Task details:
Write out the data again exactly, skipping every picture.

Information shown:
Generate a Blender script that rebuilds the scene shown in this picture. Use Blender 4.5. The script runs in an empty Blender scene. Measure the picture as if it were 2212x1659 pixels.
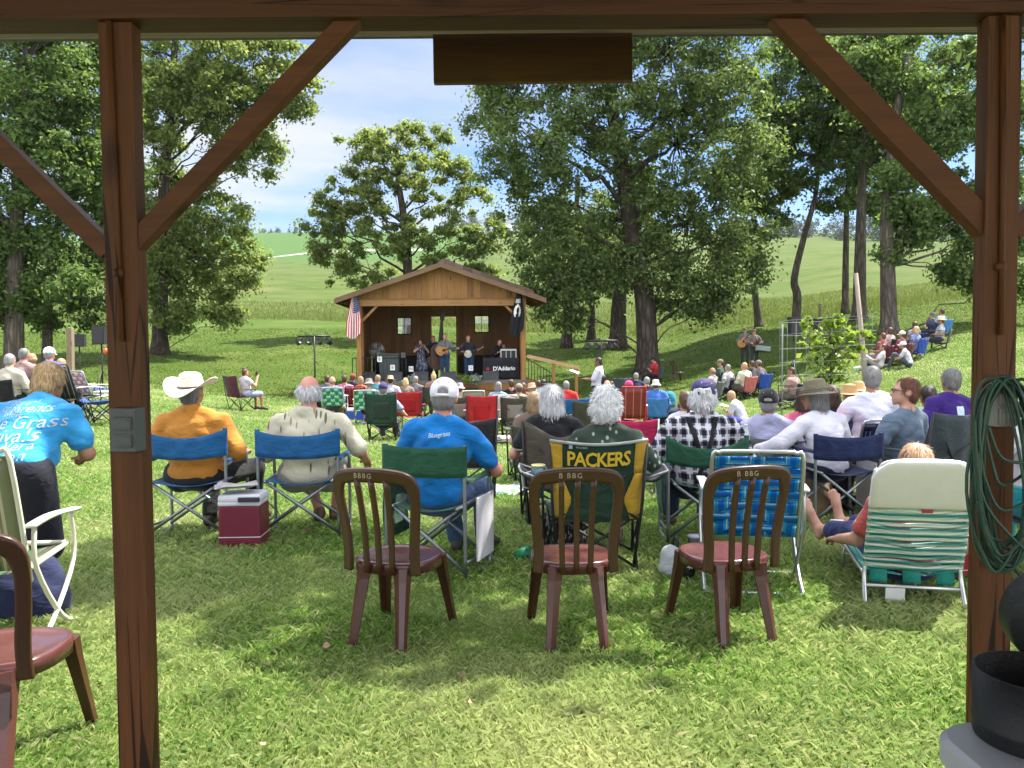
import bpy, bmesh, math, random
import numpy as np
from mathutils import Vector, Matrix, Euler
random.seed(7)
RNG = np.random.default_rng(11)
SC = bpy.context.scene
COL = SC.collection
R = math.radians
PI = math.pi

# ------------------------------------------------------------------ camera
F_PX, CU, CV = 1736.0, 1106.0, 829.5
cam_d = bpy.data.cameras.new('camera')
cam = bpy.data.objects.new('camera', cam_d)
COL.objects.link(cam)
cam.location = (0, 0, 1.42)
CAM_M = (Euler((R(90 - 2.44), 0, 0)).to_matrix() @ Matrix.Rotation(R(-0.42), 3, 'Z'))
cam.rotation_euler = CAM_M.to_euler()
cam_d.sensor_width = 36.0
cam_d.lens = F_PX / 2212.0 * 36.0
cam_d.clip_end = 6000
cam_d.clip_start = 0.05
SC.camera = cam

def P(u, v, y):
    """world point seen at pixel (u,v) of the 2212-wide photo at world depth y"""
    d = CAM_M @ Vector(((u - CU) / F_PX, -(v - CV) / F_PX, -1.0))
    s = y / d.y
    return Vector((d.x * s, y, 1.42 + d.z * s))

# ------------------------------------------------------------------ terrain
T_U = [-1500, -300, 250, 600, 1106, 1400, 1650, 1900, 2100, 2900, 4500]
T_D = [0, 6, 10, 15, 20, 25, 30, 35, 40, 45, 50, 60, 80, 120, 200, 350, 700, 1500]
T_Z = [
 [0, 0, .2, .5, .6, .6, .6, .9, 1.5, 1.9, 2.3, 3.1, 4.7, 9, 19.5, 41, 92, 80],
 [0, 0, .12, .25, .28, .28, .35, .75, 1.3, 1.75, 2.15, 2.9, 4.5, 8.7, 19, 40, 91, 80],
 [0, 0, .08, .2, .2, .2, .28, .7, 1.2, 1.7, 2.1, 2.9, 4.5, 8.7, 19, 40, 97, 80],
 [0, 0, -.1, -.25, -.3, -.3, -.25, .1, .7, 1.4, 2.0, 3.0, 4.7, 8.7, 19.4, 40, 100, 80],
 [0, 0, -.14, -.34, -.5, -.55, -.55, -.42, .1, .8, 1.5, 2.7, 4.5, 8.4, 18.2, 41, 100, 80],
 [0, 0, -.14, -.32, -.46, -.45, -.25, .1, .55, 1.0, 1.6, 3.0, 5.3, 9.4, 20.5, 44, 97, 80],
 [0, 0, -.12, -.28, -.35, -.2, .3, .75, 1.6, 2.4, 3.1, 4.2, 5.9, 9.6, 20.5, 47, 95, 80],
 [0, 0, -.1, -.2, .1, .74, 1.4, 2.1, 2.8, 3.4, 4.0, 5.0, 7, 11.5, 23, 46, 93, 80],
 [0, 0, -.05, 0, .5, 1.2, 1.9, 2.5, 3.2, 3.8, 4.4, 5.4, 7.5, 12.5, 24.5, 47, 93, 80],
 [0, 0, 0, .2, .8, 1.6, 2.3, 3, 3.7, 4.4, 5, 6, 8.5, 14, 26, 48, 93, 80],
 [0, 0, .1, .4, 1.2, 2.1, 2.8, 3.5, 4.2, 4.9, 5.5, 6.6, 9.5, 15, 27, 48, 93, 80]]
T_T = np.array([(u - CU) / F_PX for u in T_U])
T_Z = np.array(T_Z, float)
T_D = np.array(T_D, float)
_h = np.diff(T_D); _d = np.diff(T_Z, axis=1) / _h
_m = np.zeros_like(T_Z)
for j in range(1, len(T_D) - 1):
    a, b = _d[:, j - 1], _d[:, j]
    _m[:, j] = np.where(a * b > 0, 2 * a * b / np.where(a + b == 0, 1, a + b), (a + b) * .25)
_m[:, -1] = 0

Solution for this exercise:
Generate a Blender script that rebuilds the scene shown in this picture. Use Blender 4.5. The script runs in an empty Blender scene. Measure the picture as if it were 2212x1659 pixels.
import bpy, bmesh, math, random
import numpy as np
from mathutils import Vector, Matrix, Euler
random.seed(7)
RNG = np.random.default_rng(11)
SC = bpy.context.scene
COL = SC.collection
R = math.radians
PI = math.pi

# ------------------------------------------------------------------ camera
F_PX, CU, CV = 1736.0, 1106.0, 829.5
cam_d = bpy.data.cameras.new('camera')
cam = bpy.data.objects.new('camera', cam_d)
COL.objects.link(cam)
cam.location = (0, 0, 1.42)
CAM_M = (Euler((R(90 - 2.44), 0, 0)).to_matrix() @ Matrix.Rotation(R(-0.42), 3, 'Z'))
cam.rotation_euler = CAM_M.to_euler()
cam_d.sensor_width = 36.0
cam_d.lens = F_PX / 2212.0 * 36.0
cam_d.clip_end = 6000
cam_d.clip_start = 0.05
SC.camera = cam

def P(u, v, y):
    """world point seen at pixel (u,v) of the 2212-wide photo at world depth y"""
    d = CAM_M @ Vector(((u - CU) / F_PX, -(v - CV) / F_PX, -1.0))
    s = y / d.y
    return Vector((d.x * s, y, 1.42 + d.z * s))

# ------------------------------------------------------------------ terrain
T_U = [-1500, -300, 250, 600, 1106, 1400, 1650, 1900, 2100, 2900, 4500]
T_D = [0, 6, 10, 15, 20, 25, 30, 35, 40, 45, 50, 60, 80, 120, 200, 350, 700, 1500]
T_Z = [
 [0, 0, .2, .5, .6, .6, .6, .9, 1.5, 1.9, 2.3, 3.1, 4.7, 9, 19.5, 41, 92, 80],
 [0, 0, .12, .25, .28, .28, .35, .75, 1.3, 1.75, 2.15, 2.9, 4.5, 8.7, 19, 40, 91, 80],
 [0, 0, .08, .2, .2, .2, .28, .7, 1.2, 1.7, 2.1, 2.9, 4.5, 8.7, 19, 40, 97, 80],
 [0, 0, -.1, -.25, -.3, -.3, -.25, .1, .7, 1.4, 2.0, 3.0, 4.7, 8.7, 19.4, 40, 100, 80],
 [0, 0, -.14, -.34, -.5, -.55, -.55, -.42, .1, .8, 1.5, 2.7, 4.5, 8.4, 18.2, 41, 100, 80],
 [0, 0, -.14, -.32, -.46, -.45, -.25, .1, .55, 1.0, 1.6, 3.0, 5.3, 9.4, 20.5, 44, 97, 80],
 [0, 0, -.12, -.28, -.35, -.2, .3, .75, 1.6, 2.4, 3.1, 4.2, 5.9, 9.6, 20.5, 47, 95, 80],
 [0, 0, -.1, -.2, .1, .74, 1.4, 2.1, 2.8, 3.4, 4.0, 5.0, 7, 11.5, 23, 46, 93, 80],
 [0, 0, -.05, 0, .5, 1.2, 1.9, 2.5, 3.2, 3.8, 4.4, 5.4, 7.5, 12.5, 24.5, 47, 93, 80],
 [0, 0, 0, .2, .8, 1.6, 2.3, 3, 3.7, 4.4, 5, 6, 8.5, 14, 26, 48, 93, 80],
 [0, 0, .1, .4, 1.2, 2.1, 2.8, 3.5, 4.2, 4.9, 5.5, 6.6, 9.5, 15, 27, 48, 93, 80]]
T_T = np.array([(u - CU) / F_PX for u in T_U])
T_Z = np.array(T_Z, float)
T_D = np.array(T_D, float)
_h = np.diff(T_D); _d = np.diff(T_Z, axis=1) / _h
_m = np.zeros_like(T_Z)
for j in range(1, len(T_D) - 1):
    a, b = _d[:, j - 1], _d[:, j]
    _m[:, j] = np.where(a * b > 0, 2 * a * b / np.where(a + b == 0, 1, a + b), (a + b) * .25)
_m[:, -1] = 0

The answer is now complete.